Confucio no apreciaba el arte sino por los servicios que podía prestar al Estado. Platón no admite más que los poemas en honor de los próceres y dioses, y en las Leyes prohíbe todo arte que no sea útil a la República.
Pero el fenómeno se agudiza en las grandes revoluciones, lo que en muchos sentidos es explicable: esos rebeldes son siempre peligrosos para el Estado. No hay, pues, que asombrarse de los extremos en que se llegó en Rusia. Ya Rousseau denunciaba el carácter corrupto del arte. Luego, Saint-Just, en la Fiesta de la Razón, exige que la Razón sea personificada por una persona virtuosa antes que bella.
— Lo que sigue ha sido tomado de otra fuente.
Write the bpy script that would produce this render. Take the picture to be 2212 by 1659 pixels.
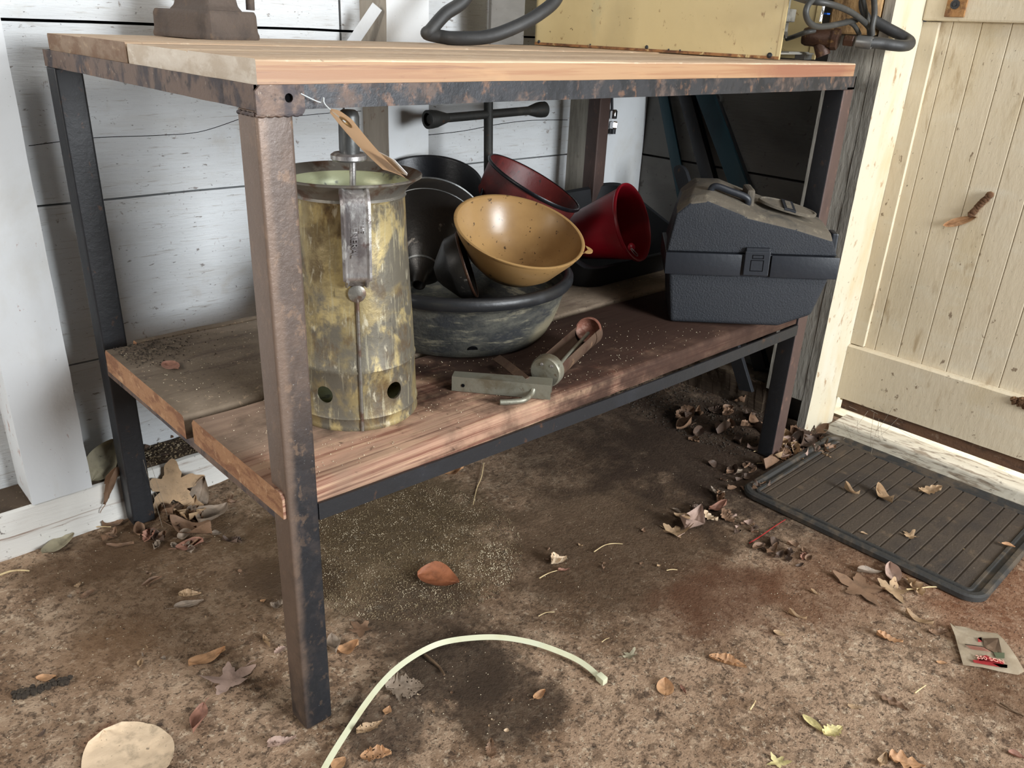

La Revolución arrasa con el arte y no produce ningún escritor de importancia, guillotinando al único poeta de su tiempo, mientras en los escenarios se ponen obras que se denominan “El esposo republicano” o “Republicana y Virgen”. Los saint-simonianos exigen después un arte “socialmente útil”, y los progresistas del mundo entero exigen que la creación artística esté al servicio del desarrollo y del mejoramiento de la humanidad, llegando a proclamar los nihilistas rusos que un par de botas es más útil que todo Shakespeare.
Graham Greene dice que la benevolencia del Estado, su interés por el arte, es más peligrosa que la indiferencia. Y advierte que ese peligro no sólo existe en los Estados totalitarios, pues también los estados meramente burgueses ofrecen dádivas a los artistas que pronto obligan a pagarlas. En esa opinión de Greene (que me parece irrefutable), el escritor debe mantener su “deslealtad”, que no es otra cosa que su derecho a decir siempre la verdad, contra toda supeditación política, moral o ideológica.